End the Year Strong
As a working mom, I feel a huge push to optimize EVERTHING in the last 31 days of the year.
At work it’s all about the “final push!” We need to do everything we can to bring in every last dollar and every single case. We have meetings and brainstorming sessions to ensure we have left nothing on the table.
At home we are in full blown Christmas mode. We are in a full-blown decorating, picture taking, cookie making, party planning, gift wrapping, optimizing whirlwind.
It’s all incredibly fun, exciting, and exhausting.
Is this the best way to end a year?
A New Perspective
2023 was a BIG year. A lot has happened to reflect on. Activities, accomplishments, mistakes, adventures, and missed opportunities. What did the year look like for you? Is it worth it to speed through December as intensely as humanly possible only to collapse Jan 1 and start “a new?”
I think there is an opportunity to set intentions for December to experience the end of year a little bit differently.
In church on Sunday we learned about what it looks like when “A weary world rejoices.” We reflected on the example of Elizabeth and Mary in their preparation for a new season and the actions they took: Solitude and Forging meaningful relationships with others.
This is an inspiring perspective. Creating space and time for solitude and reflection to ask honest questions and learn from the last 11 months. Then moving from solitude to forging meaningful relationships.
This does NOT mean over extending ourselves to show up at every event, party, and volunteer opportunity we can cram in. It means, confiding in and connecting with loved ones and repairing, building and fostering our relationships.
Tough Questions
In the past, I have used the “craziness of December” as an excuse to push through and end the year without reflecting honestly about anything. I have gone into the new year with a “well now that that’s over with!” type of perspective.
My resolutions always tend to by highly aspirational instead of rooted in current reality. This year I want to do things differently. I want to spend time in December uncovering what I need by asking some tough, honest questions:
- Am I where I want to be in my career, health, family life?
- Do my actions reflect my goals for physical health?
- Have I given myself credit for the risks I have taken?
- Am I giving myself a chance to persue my passions?
- Am I serving others to the degree I feel called?
- What I am I feeling called to?
- What am I being called away from?
- What am I resisting/pushing away?
These questions are ones I have been pushing off this fall. I have used work, travel, commitments, and exhaustion as the reasons I could not carve out time for myself and dig in to the hard stuff.
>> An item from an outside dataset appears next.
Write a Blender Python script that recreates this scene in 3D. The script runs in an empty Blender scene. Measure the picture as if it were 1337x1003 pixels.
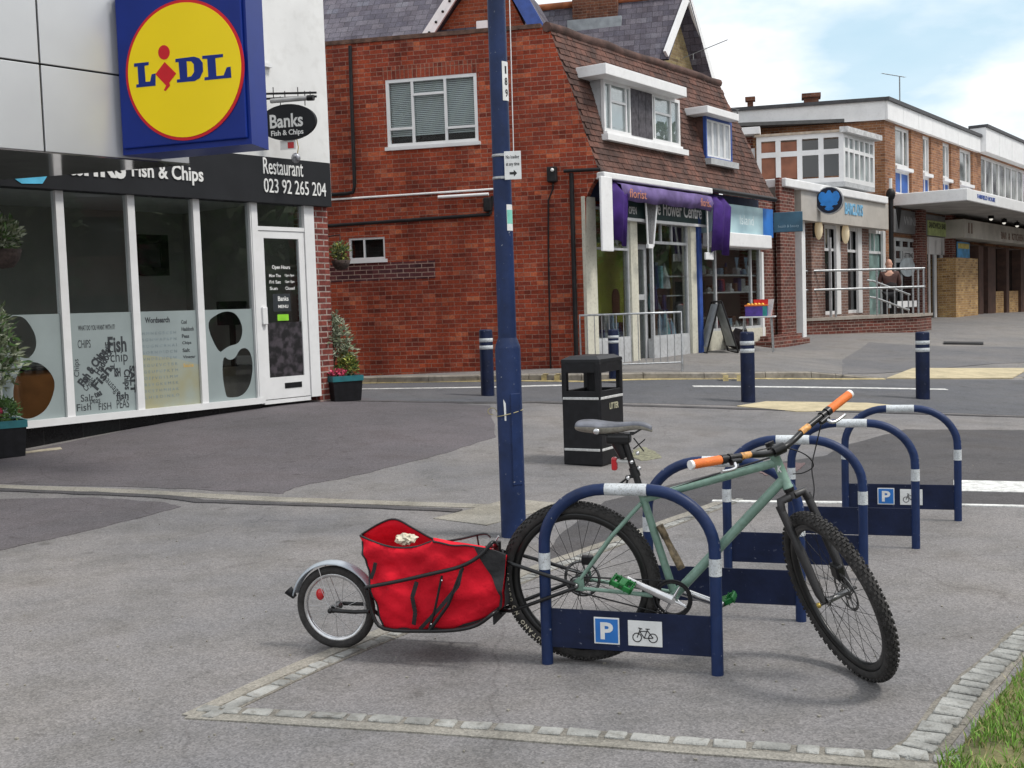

Asking and digging through these questions will be a big part of my intentional December.
Setting Intentions
Setting intentions does not need to be complicated or challenging. Take a moment to close your eyes, take three deep breaths, and ask yourself what you need in this season.
Here are my intentions for December (you can steal as many as you want!)
- Light a candle every morning
- Start every morning with reading/prayer
- Journal for 20 minutes (Dig in to the tough questions)
- Reflect on where the word “SHOULD” shows up for me
- No air travel
- Prioritize HEALTH (scheduled a procedure I have been putting off)
- Nightly snuggles and Reading/Holiday movie watching with the kids and WITHOUT phones
- Say yes to activities and get togethers that will involve holiday cheer, belly laughs, connection (sometimes including crucial conversations) and much needed hugs
This is not a list from which I expect perfect performance. This is a roadmap of how I want to consciously and intentionally spend my favorite season of the year.
I have big plans for myself in 2024 and a December routed in reflection, connection and small steps is just what I need to end the year in a way that is inline with how I want to start off the new year.
What intentions will you set for December?